玉、伽羅奢。細川忠興室。父は明智光秀、母は妻木範熈の女。二女あるいは三女の諸説あり。天正六年(一五七八)、忠興に嫁ぐ。忠興との間に三男二女をもうける。天正十年、本能寺の変によって丹後味戸野へ幽閉される。天正十五年、受洗。フロイスの『日本史』や書簡等に動向が散見される。慶長五年(一六〇〇)、関ヶ原合戦直前、西軍の人質として大坂城へ入ることを拒み、玉造の屋敷で自刃。法名秀林院殿華屋宗玉大姉。

◆叛将・明智光秀を父に持ち、その負い目を受けたがゆえに輝かしい栄光の日々に背を向けた後半生を生きた細川ガラシャ。その苦悩と悲劇の生涯は、光秀の主君弑逆に端を発したように思われがちだが、四十年以上も前に福岡県の郷土史家が「ガラシャ養女説」を提唱したことがある。

◆郷土史家・井上盧城は、「政治評論家・細川隆元氏がガラシャ夫人を通じて、叛臣明智光秀の血につながっているかに誤解されている」ところから自身の情報開示に踏み切ったらしい。近くは日本新党躍進に湧いた頃、元首相のルーツとして、細川氏がとりあげられ、ガラシャの血筋と喧伝もされた。が、少し江戸時代初期の細川家の歴史をひもとけば、元首相にガラシャの血も光秀の血も入っていないことは明らかだ。ガラシャの血は細川忠興によって廃嫡された嫡男忠隆の系統に残り、前述の評論家に至っているといえる。ところが、井上盧城によれば、彼の中に明智光秀の血は入っていないのだという。

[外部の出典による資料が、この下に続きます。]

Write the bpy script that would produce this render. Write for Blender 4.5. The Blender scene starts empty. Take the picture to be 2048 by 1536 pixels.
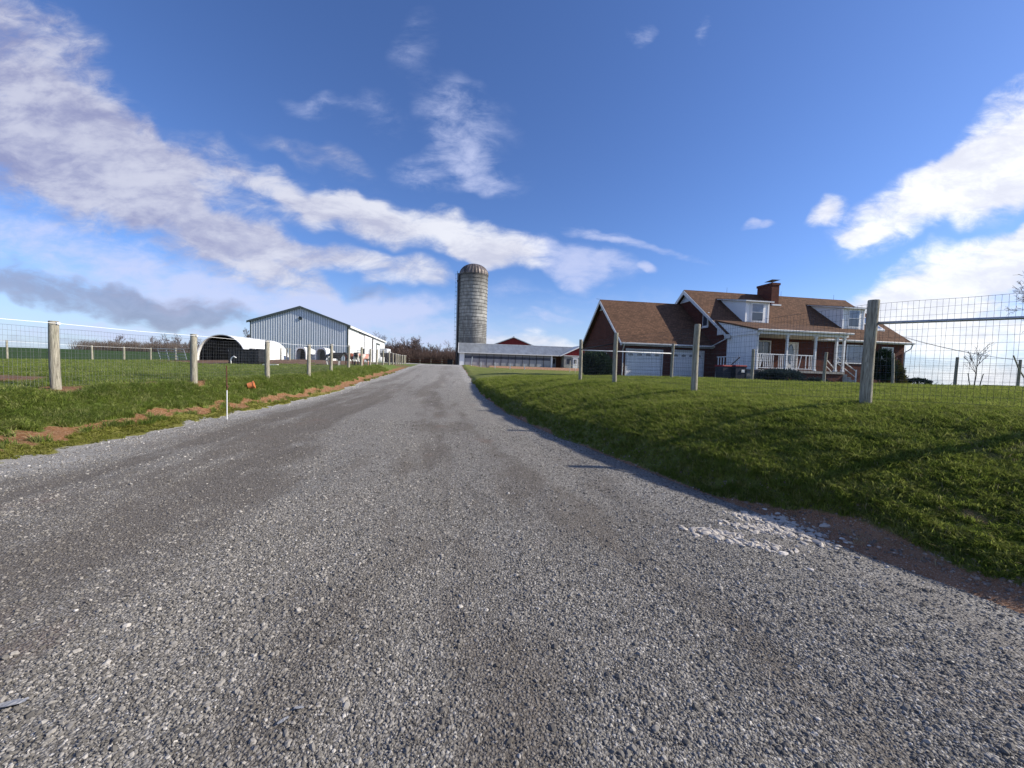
import bpy, math, random
import numpy as np
from mathutils import Vector, Matrix, noise as mnoise
random.seed(7); RNG = np.random.default_rng(7)
SC = bpy.context.scene
COL = SC.collection
R = math.radians

# ------------------------------------------------------------------ camera
EYE = 1.65
FPX = 770.0
pitch, roll = R(-2.6), R(1.75)
f_ = Vector((0, math.cos(pitch), math.sin(pitch)))
r0 = Vector((1, 0, 0)); u0 = r0.cross(f_)
r_ = r0*math.cos(roll) + u0*math.sin(roll); u_ = r_.cross(f_)
cam = bpy.data.cameras.new('camera'); camo = bpy.data.objects.new('camera', cam); COL.objects.link(camo)
M = Matrix((r_, u_, -f_)).transposed().to_4x4(); M.translation = (0, 0, EYE)
camo.matrix_world = M
cam.sensor_width = 36; cam.lens = 36*FPX/2048; cam.clip_start = .05; cam.clip_end = 3000
SC.camera = camo
SC.view_settings.view_transform = 'Standard'; SC.view_settings.look = 'None'
SC.view_settings.gamma = 1; SC.view_settings.use_curve_mapping = False
SC.view_settings.exposure = 0.40
SC.cycles.max_bounces = 5; SC.cycles.diffuse_bounces = 2; SC.cycles.glossy_bounces = 2
SC.cycles.transparent_max_bounces = 8; SC.cycles.transmission_bounces = 3
SC.cycles.caustics_reflective = False; SC.cycles.caustics_refractive = False

def pxray(x, y):
    return f_ + r_*((x-1024)/FPX) - u_*((y-768)/FPX)

# ------------------------------------------------------------------ sun + sky
SUN_EL = R(31.3); SUN_AZ = R(90+2.0)           # azimuth clockwise from +Y
S = Vector((math.cos(SUN_EL)*math.sin(SUN_AZ), math.cos(SUN_EL)*math.cos(SUN_AZ), math.sin(SUN_EL)))
sl = bpy.data.lights.new('sun', 'SUN'); sl.energy = 5.0; sl.angle = R(0.6); sl.color = (1, .91, .77)
so = bpy.data.objects.new('sun', sl); COL.objects.link(so)
so.rotation_euler = S.to_track_quat('Z', 'Y').to_euler(); so.location = (60, 0, 60)

world = bpy.data.worlds.new('World'); SC.world = world; world.cycles.sampling_method = 'MANUAL'; world.cycles.sample_map_resolution = 512; world.use_nodes = True
wt = world.node_tree; wn = wt.nodes; wl = wt.links; wn.clear()
def N(t, nodes, **k):
    n = nodes.new(t)
    for a, v in k.items(): setattr(n, a, v)
    return n
def wmath(op, a, b=None, c=None):
    n = N('ShaderNodeMath', wn, operation=op)
    for i, v in enumerate((a, b, c)):
        if v is None: continue
        if isinstance(v, (int, float)): n.inputs[i].default_value = v
        else: wl.new(v, n.inputs[i])
    return n.outputs[0]
def wrange(v, a, b, c=0., d=1., smooth=True):
    n = N('ShaderNodeMapRange', wn)
    n.interpolation_type = 'SMOOTHSTEP' if smooth else 'LINEAR'
    wl.new(v, n.inputs[0])
    for i, q in enumerate((a, b, c, d)): n.inputs[i+1].default_value = q
    return n.outputs[0]
def wmix(f, a, b):
    n = N('ShaderNodeMix', wn, data_type='RGBA')
    if isinstance(f, (int, float)): n.inputs[0].default_value = f
    else: wl.new(f, n.inputs[0])
    for i, v in ((6, a), (7, b)):
        if isinstance(v, tuple): n.inputs[i].default_value = (*v, 1)
        else: wl.new(v, n.inputs[i])
    return n.outputs[2]
tc = N('ShaderNodeTexCoord', wn)
sep = N('ShaderNodeSeparateXYZ', wn); wl.new(tc.outputs['Generated'], sep.inputs[0])
dx, dy, dz = sep.outputs
sky = N('ShaderNodeTexSky', wn, sky_type='NISHITA'); sky.sun_disc = False
sky.sun_elevation = SUN_EL; sky.sun_rotation = SUN_AZ; sky.altitude = 300; sky.air_density = 1.0; sky.dust_density = .6; sky.ozone_density = 2.5
cz = wmath('MAXIMUM', dz, 0.004)
cv = N('ShaderNodeCombineXYZ', wn); wl.new(dx, cv.inputs[0]); wl.new(dy, cv.inputs[1]); wl.new(cz, cv.inputs[2])
wl.new(cv.outputs[0], sky.inputs[0])
SKY_STR = 0.125
skyc = N('ShaderNodeMix', wn, data_type='RGBA', blend_type='MULTIPLY'); skyc.inputs[0].default_value = 1
wl.new(sky.outputs[0], skyc.inputs[6]); skyc.inputs[7].default_value = (.70, .88, 1.28, 1)
# gnomonic direction coordinates (tangent plane towards +Y)
ady = wmath('MAXIMUM', wmath('ABSOLUTE', dy), .05)
gu = wmath('DIVIDE', dx, ady); gv = wmath('DIVIDE', dz, ady)
G = N('ShaderNodeCombineXYZ', wn); wl.new(gu, G.inputs[0]); wl.new(gv, G.inputs[1])
def wnoise(rot, sx, sy, scale, detail=6, rough=.6, dist=0., off=0.):
    mp = N('ShaderNodeMapping', wn); wl.new(G.outputs[0], mp.inputs[0])
    mp.inputs['Rotation'].default_value = (0, 0, rot); mp.inputs['Scale'].default_value = (sx, sy, 1); mp.inputs['Location'].default_value = (off, off*.7, off)
    n = N('ShaderNodeTexNoise', wn, noise_dimensions='2D'); wl.new(mp.outputs[0], n.inputs['Vector'])
    n.inputs['Scale'].default_value = scale; n.inputs['Detail'].default_value = min(detail, 7)
    n.inputs['Roughness'].default_value = rough; n.inputs['Distortion'].default_value = dist
    return n.outputs['Fac']
nl = wnoise(R(24), .8, 2.3, 2.6, 8, .60, .35, 3.1)     # streaks on the left run down to the right
nr = wnoise(R(-24), .8, 1.7, 3.2, 8, .6, .3, 7.7)
side = wrange(gu, .1, .6)
nmix = wmath('ADD', wmath('MULTIPLY', nl, wmath('SUBTRACT', 1, side)), wmath('MULTIPLY', nr, side))
fine = wnoise(R(14), 1, 2.2, 11, 6, .68, .3, 1.3)
# warp the ellipse coordinates so that no outline stays regular
wp = N('ShaderNodeTexNoise', wn, noise_dimensions='2D'); wl.new(G.outputs[0], wp.inputs['Vector']); wp.inputs['Scale'].default_value = 4.5; wp.inputs['Detail'].default_value = 3
wv = N('ShaderNodeVectorMath', wn, operation='SUBTRACT'); wl.new(wp.outputs['Color'], wv.inputs[0]); wv.inputs[1].default_value = (.5, .5, .5)
ws = N('ShaderNodeVectorMath', wn, operation='SCALE'); wl.new(wv.outputs[0], ws.inputs[0]); ws.inputs['Scale'].default_value = .15
wa = N('ShaderNodeVectorMath', wn, operation='ADD'); wl.new(G.outputs[0], wa.inputs[0]); wl.new(ws.outputs[0], wa.inputs[1])
sp2 = N('ShaderNodeSeparateXYZ', wn); wl.new(wa.outputs[0], sp2.inputs[0])
gU, gV = sp2.outputs[0], sp2.outputs[1]
P2 = N('ShaderNodeCombineXYZ', wn); wl.new(wmath('MULTIPLY', gU, gU), P2.inputs[0]); wl.new(wmath('MULTIPLY', gU, gV), P2.inputs[1]); wl.new(wmath('MULTIPLY', gV, gV), P2.inputs[2])
P1 = N('ShaderNodeCombineXYZ', wn); wl.new(gU, P1.inputs[0]); wl.new(gV, P1.inputs[1]); P1.inputs[2].default_value = 1
def wdot(v, c):
    n = N('ShaderNodeVectorMath', wn, operation='DOT_PRODUCT'); wl.new(v.outputs[0], n.inputs[0]); n.inputs[1].default_value = c; return n.outputs['Value']
def cloudsum(L):
    """sum of soft elliptical clouds, each w*(1-r^2) clamped at 0"""
    tot = None
    for (x, y, rx, ry, ang, w) in L:
        def g(px, py):
            d = pxray(px, py); return np.array((d.x/d.y, d.z/d.y))
        c = g(x, y); a = R(ang); k = 1.3
        e = (g(x+rx*k*math.cos(a), y+rx*k*math.sin(a))-c); h = (g(x-ry*k*math.sin(a), y+ry*k*math.cos(a))-c)
        A = np.linalg.inv(np.stack([e, h], 1)); Q = A.T@A          # r^2 = (p-c)^T Q (p-c)
        lin = -2*Q@c; f0 = c@Q@c
        n = N('ShaderNodeMath', wn, operation='ADD'); n.use_clamp = True
        wl.new(wdot(P2, (-Q[0, 0], -2*Q[0, 1], -Q[1, 1])), n.inputs[0]); wl.new(wdot(P1, (-lin[0], -lin[1], 1-f0)), n.inputs[1])
        tot = wmath('MULTIPLY', n.outputs[0], w) if tot is None else wmath('MULTIPLY_ADD', n.outputs[0], w, tot)
    return tot
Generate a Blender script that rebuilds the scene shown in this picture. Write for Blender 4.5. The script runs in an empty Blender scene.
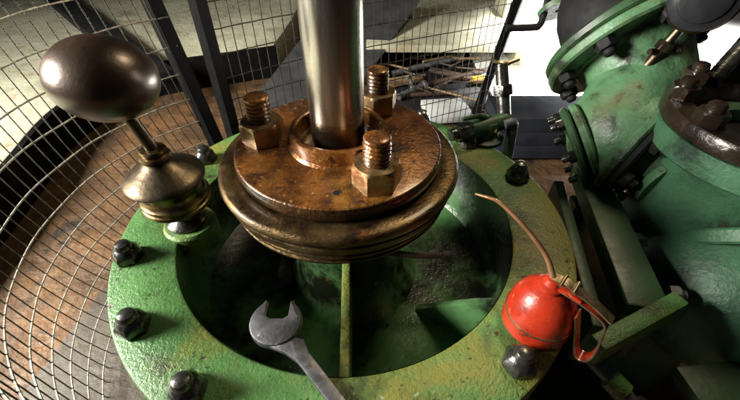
import bpy, bmesh, math, random
from mathutils import Vector, Matrix, noise
random.seed(7)
R = math.radians
S = 0.4                      # one modelling unit (the radius of the cylinder cover) is 0.4 m
scene = bpy.context.scene
C = scene.collection

# ------------------------------------------------------------------ helpers
def V(*a): return Vector(a)

def frame(origin, normal, up=None):
    """matrix whose local z runs along normal"""
    z = Vector(normal).normalized()
    u = Vector(up) if up else (V(0, 0, 1) if abs(z.z) < .95 else V(0, 1, 0))
    x = u.cross(z)
    if x.length < 1e-5: x = V(1, 0, 0).cross(z)
    x.normalize(); y = z.cross(x)
    m = Matrix((x, y, z)).transposed().to_4x4()
    m.translation = Vector(origin)
    return m

def T(x, y, z): return Matrix.Translation((x, y, z))
I4 = Matrix.Identity(4)

def lathe(bm, prof, m=I4, seg=64, wob=0):
    """prof: list of (r, z); closed at an end where r == 0"""
    rings = []
    for r, z in prof:
        if r <= 1e-6:
            rings.append([bm.verts.new(m @ V(0, 0, z))])
        else:
            ring = []
            for k in range(seg):
                a = 2 * math.pi * k / seg
                w = 1 + wob * noise.noise(V(math.cos(a) * 2.3, math.sin(a) * 2.3, z * 9 + r * 3)) if wob else 1
                ring.append(bm.verts.new(m @ V(r * w * math.cos(a), r * w * math.sin(a), z)))
            rings.append(ring)
    for a, b in zip(rings, rings[1:]):
        if len(a) == 1 and len(b) == 1: continue
        for k in range(seg):
            k2 = (k + 1) % seg
            if len(a) == 1: bm.faces.new((a[0], b[k2], b[k]))
            elif len(b) == 1: bm.faces.new((a[k], a[k2], b[0]))
            else: bm.faces.new((a[k], a[k2], b[k2], b[k]))
    return bm

def catmull(pts, n=8):
    pts = [Vector(p) for p in pts]
    P = [2 * pts[0] - pts[1]] + pts + [2 * pts[-1] - pts[-2]]
    out = []
    for i in range(1, len(P) - 2):
        for k in range(n):
            t = k / n
            a, b, c, d = P[i - 1:i + 3]
            out.append(.5 * ((2 * b) + (c - a) * t + (2 * a - 5 * b + 4 * c - d) * t * t + (3 * b - a - 3 * c + d) * t ** 3))
    out.append(pts[-1])
    return out

def tube(bm, pts, rad, seg=10, cap=True, m=I4, flat=None):
    """rad: number or list; flat=(w, h, up) makes a strap of that section instead of a round"""
    pts = [Vector(p) for p in pts]
    n = len(pts)
    if not isinstance(rad, (list, tuple)): rad = [rad] * n
    elif len(rad) != n:
        rr = []
        for i in range(n):
            f = i / (n - 1) * (len(rad) - 1); j = min(int(f), len(rad) - 2)
            rr.append(rad[j] + (rad[j + 1] - rad[j]) * (f - j))
        rad = rr
    tan = []
    for i in range(n):
        tan.append((pts[min(i + 1, n - 1)] - pts[max(i - 1, 0)]).normalized())
    u = V(0, 0, 1) if abs(tan[0].z) < .9 else V(1, 0, 0)
    x = tan[0].cross(u).normalized()
    rings = []
    for i in range(n):
        x = (x - tan[i] * x.dot(tan[i])).normalized()
        y = tan[i].cross(x)
        ring = []
        for k in range(seg):
            a = 2 * math.pi * k / seg
            ring.append(bm.verts.new(m @ (pts[i] + rad[i] * (math.cos(a) * x + math.sin(a) * y))))
        rings.append(ring)
    for a, b in zip(rings, rings[1:]):
        for k in range(seg):
            k2 = (k + 1) % seg
            bm.faces.new((a[k], a[k2], b[k2], b[k]))
    if cap:
        bm.faces.new(list(reversed(rings[0]))); bm.faces.new(rings[-1])
    return bm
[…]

◆井上盧城が久留米の篠山神社文書の中から発見した「石田家覚書」には、ガラシャの実父は京都所司代石田備後守であると記されている。この「石田家覚書(石田名字ノ事)」は久留米藩士石田良長が両親からの聞書きをまとめた全編三十一箇条の由緒書である。

◆石田家の先祖は丹波福知山に住んでおり、一族の備後守が京都所司代の役職にあったとする。もっとも室町幕府の職制で京都所司代というものがあったかどうかは心許ない。石田備後守と妻の大岡殿(近江国鯰江出身)は播磨国三木で病没。子供は一男一女で、この女性が明智日向守の養女となり、成人して細川越中守に嫁いだ。すなわち、ガラシャである。これには、石田家の史料にも異同があり、旧久留米藩士稲次成令蔵の「有馬家系図」では、「石田備後守一男三女有リ、男ハ右兵衛、二女花宮ニ明智日向守養女トシテ細川越中守室トス云々」とある。男子のほうは織田信長に千二百石で仕え、この子孫が後に久留米藩士として続く。

◆「石田家覚書」には、系図も挿み込まれていて、ガラシャに相当する女性の名は「玉(たま)」ではなく、やはり「花宮」と記されている。筆者は「散りぬべき時知りてこそ世の中の花も花なれ人も人なれ」というガラシャの辞世からつくった名ではと勘ぐってしまうのだが(辞世といわれているものも数種類ある)。あるいは、明智家の養女となった際に「玉」と名づけられたものか。

◆ところで、ガラシャの両親が没したという播磨国三木と、彼女の兄弟の子孫が住する久留米はどう繋がるのか。それは有馬氏(久留米藩)の存在である。播磨国三木は有馬氏の故地である。ガラシャの兄弟とされる石田右兵衛の子勘助長政(入道宗哥)は渡瀬左衛門佐(豊臣秀次重臣)に仕えていたが、後に有馬玄蕃頭豊氏に従い五十人扶持を給された。渡瀬左衛門佐の所領遠江国横須賀を有馬豊氏が継承したため、勘助長政もこの時に有馬家へ移ったものらしい。関ヶ原合戦の戦功で丹波福知山に移封された。元和七年に石田長政は丹波福知山で没しているが、その子で五郎兵衛良長(「石田家覚書」の筆者)は有馬家に仕え、主家の移封(福知山→久留米)に従い、島原の乱鎮圧にも従軍した。

◆とはいうものの、ガラシャ養女説はこれまで黙殺されてきている。「石田家覚書」は近世の編纂であるし、由緒書という性格上、自己の都合で史実を歪曲している可能性もある。京都所司代(?)石田備後守の事蹟が明らかにならないかぎり、稗史野乗のひとつとして消えていく運命にあるのかもしれない。

◆上総英郎氏は「(ガラシャは)京都所司代石田備後守の娘ともいわれているようだが、幼少時代に明智家の養女となったのだから、血筋のうえにさほどこだわる必要もない。たとえ養女であったにせよ、一向に構わないと思う。養女であれば明智から細川という家にはいって血のきづなに頼られぬ境遇に玉がおかれていたとすれば、それだけ人の心の動きに敏感な気質がうまれてくることであろうし、むしろそのほうが細川夫人の内面性をより明かしてくれるからである」と述べているが、そのとおりであろう。光秀の実子であったにせよ、養女であったにせよ、その一生の価値に違いはない。